Erst die Restitutionsfrage der Benin-Bronzen oder die Eröffnung des umstrittenen Humboldtforums in Berlin hat dieser Problematik eine Öffentlichkeit gegeben. Auch die oft unbewusste Integration fragwürdiger Relikte aus der Kolonialzeit in unser Leben (ich sage nur „Mohrenapotheke“) wird durch die Lektüre noch einmal deutlich ins Bewusstsein gerufen.
Dabei sind die in den Text eingestreuten Bilder zwar kleinformatig, geben aber einen guten Einblick in die damaligen Verhältnisse. Sie lassen aus Namen Personen werden oder zeigen Örtlichkeiten, die wohl kaum bekannt sein dürften. Ein Literatur- und Bildverzeichnis im Anhang und zwei Karten zur Lage der ehemaligen deutschen Kolonien in Afrika und Asien in den Buchdeckeln runden die ausführlichen Informationen ab.
Fazit
„Wir Herrenmenschen“ ist ein längst überfälliges Buch zur deutschen Kolonialgeschichte.

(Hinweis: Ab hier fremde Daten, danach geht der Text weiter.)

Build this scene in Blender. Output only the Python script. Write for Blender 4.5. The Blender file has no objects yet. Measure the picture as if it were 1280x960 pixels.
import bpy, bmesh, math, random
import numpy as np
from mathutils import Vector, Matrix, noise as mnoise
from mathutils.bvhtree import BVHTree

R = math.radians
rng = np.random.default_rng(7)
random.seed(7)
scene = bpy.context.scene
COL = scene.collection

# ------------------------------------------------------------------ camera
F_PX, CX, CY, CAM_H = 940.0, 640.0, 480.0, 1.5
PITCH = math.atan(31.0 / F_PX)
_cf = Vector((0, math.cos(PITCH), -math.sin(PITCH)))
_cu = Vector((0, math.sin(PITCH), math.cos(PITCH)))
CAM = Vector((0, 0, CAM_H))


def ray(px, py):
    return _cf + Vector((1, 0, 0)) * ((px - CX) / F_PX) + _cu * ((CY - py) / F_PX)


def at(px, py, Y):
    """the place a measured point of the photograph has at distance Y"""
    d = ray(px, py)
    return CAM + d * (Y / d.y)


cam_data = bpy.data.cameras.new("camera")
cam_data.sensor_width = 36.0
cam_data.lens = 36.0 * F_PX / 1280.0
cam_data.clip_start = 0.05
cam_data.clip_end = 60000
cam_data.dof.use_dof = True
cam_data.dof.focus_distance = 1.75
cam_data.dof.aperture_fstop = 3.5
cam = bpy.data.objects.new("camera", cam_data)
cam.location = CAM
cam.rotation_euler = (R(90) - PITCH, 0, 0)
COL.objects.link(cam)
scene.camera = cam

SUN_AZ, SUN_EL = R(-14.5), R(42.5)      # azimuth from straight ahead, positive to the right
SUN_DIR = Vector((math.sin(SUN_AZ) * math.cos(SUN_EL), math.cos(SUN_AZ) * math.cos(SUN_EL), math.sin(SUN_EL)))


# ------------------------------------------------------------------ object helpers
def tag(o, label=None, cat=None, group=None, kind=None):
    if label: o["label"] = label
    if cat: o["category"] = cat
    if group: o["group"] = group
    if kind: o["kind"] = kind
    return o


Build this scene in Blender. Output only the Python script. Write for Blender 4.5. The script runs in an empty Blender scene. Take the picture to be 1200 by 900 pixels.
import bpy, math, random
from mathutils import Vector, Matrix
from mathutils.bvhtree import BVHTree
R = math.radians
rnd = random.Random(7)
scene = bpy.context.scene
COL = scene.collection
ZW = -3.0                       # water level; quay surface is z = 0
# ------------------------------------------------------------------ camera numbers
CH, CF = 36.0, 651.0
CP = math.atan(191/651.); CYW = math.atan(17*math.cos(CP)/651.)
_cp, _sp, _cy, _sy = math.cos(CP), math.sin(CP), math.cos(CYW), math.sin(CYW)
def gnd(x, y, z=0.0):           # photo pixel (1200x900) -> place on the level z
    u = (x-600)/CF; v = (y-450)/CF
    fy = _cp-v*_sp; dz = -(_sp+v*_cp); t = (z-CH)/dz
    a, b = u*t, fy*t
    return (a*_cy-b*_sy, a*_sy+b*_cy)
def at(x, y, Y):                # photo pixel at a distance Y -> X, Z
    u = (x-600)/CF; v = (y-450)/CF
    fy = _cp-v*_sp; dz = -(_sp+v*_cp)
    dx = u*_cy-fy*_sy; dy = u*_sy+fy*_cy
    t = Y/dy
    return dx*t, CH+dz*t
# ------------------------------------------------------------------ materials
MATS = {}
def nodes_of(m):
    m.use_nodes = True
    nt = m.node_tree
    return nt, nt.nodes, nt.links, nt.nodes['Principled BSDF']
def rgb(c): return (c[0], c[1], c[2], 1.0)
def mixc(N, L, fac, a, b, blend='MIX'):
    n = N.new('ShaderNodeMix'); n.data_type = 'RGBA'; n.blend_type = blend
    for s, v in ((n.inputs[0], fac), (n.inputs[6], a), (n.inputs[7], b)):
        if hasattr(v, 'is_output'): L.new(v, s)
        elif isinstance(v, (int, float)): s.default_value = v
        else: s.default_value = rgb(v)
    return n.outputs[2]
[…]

Bartholomäus Grill informiert populärwissenschaftlich aufgearbeitet über diese, vielen wenig bewusste Zeit und verbindet die Vergangenheit geschickt mit der Gegenwart. Jedoch sollte man keine Neutralität in den Betrachtungen erwarten und zur eigenen Reflektion bereit sein. Das Buch gibt zwar viele Informationen, die aber vor allem als Gedankenanstoß und Diskussionsgrundlage dienen sollten.